Saturday, July 30, 2022

New GFS Soundings and Time Heights

Following up on the previous post (New HRRR Products on weather.utah.edu), I've now added new GFS model soundings and time-height sections as well.  They are under the GFS-0.25 deg tab.

The soundings are plotted on a thermodynamic diagram known as a "Skew-T," so called because a line of constant temperature is skewed 45˚ from the horizontal (grey lines that slope upward to the right below).  There is a wealth of information on these charts, but there's a summary available here.

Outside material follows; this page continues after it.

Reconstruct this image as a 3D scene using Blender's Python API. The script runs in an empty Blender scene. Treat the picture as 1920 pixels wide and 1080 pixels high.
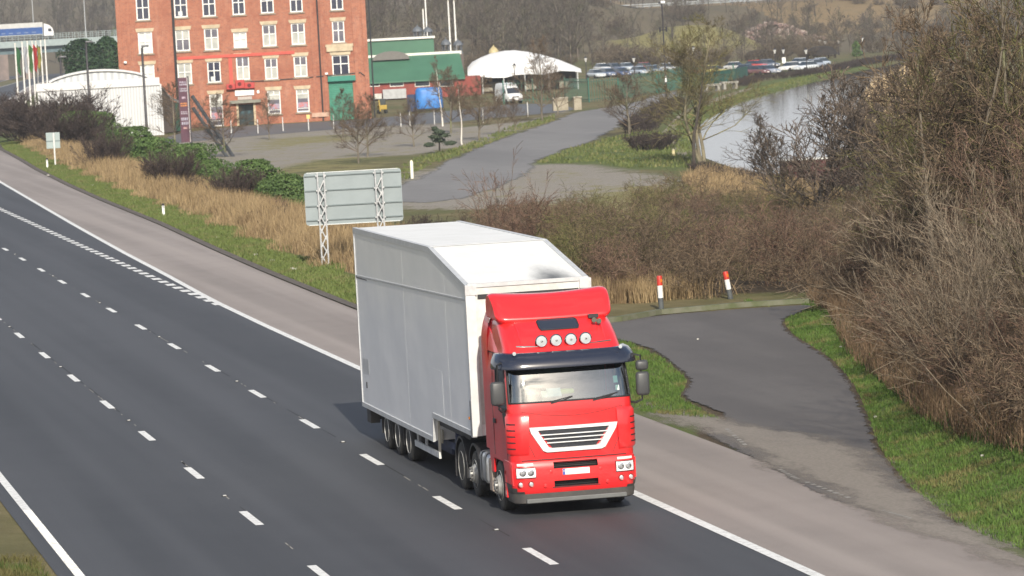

The diagram lines, described in greater depth at that link, include pressure (horizontal grey), dry adiabats (red dotted), moist adiabats (blue dotted), and mixing ratio (green).  The red and green lines are the model forecast temperature and dewpoint.  

The black line is the theoretical profile a parcel of air would have if it were lifted.  In this case, I am plotting the "most unstable" parcel.  That is, the parcel with the most Convective Available Potential Energy (CAPE).  Sometimes it is the surface parcel (as is the case in the plot above).  In others, it can be elevated.  Black dots show the level of the most unstable parcel and its lifting condensation level, which is the level at which the the parcel reaches saturation.  No black lines or dots are plotted if there is no parcel that has CAPE.  Maybe more on all this stuff in the future.

The time-height sections include relative humidity (color fill), the 0˚C isotherm, wind barbs, and vertical velocity (upward red, downward blue).  These are very useful for forecasting mountain precipitation and should be valuable this coming winter. 

There are a few additional changes to weather.utah.edu:
  1. I've eliminated the high-resolution nam nest.  It's never been very useful for wintertime precipitation forecasting due to a high bias, so I've elected to axe it so I have one less product to support.
  2. I've added HRRR forecasts out to 48 hours.  This is basically a better alternative to the NAM nest.  These forecasts are available every 6 hours, so there are now tabs for the 48- and 18-h HRRR runs (the latter available every hour).
  3. I've done some rearranging and naming of the products in the left-hand nav bar to make it simpler.
  4. The old LCC guidance product has been removed and only one LCC guidance product, based on the GFS, will be available moving forward.  
I know that the interface for weather.utah.edu is old and obtuse.  I can do some basic editing of it, but a wholesale upgrade is beyond my programming abilities.  It will remain as is until I can find someone to work on it.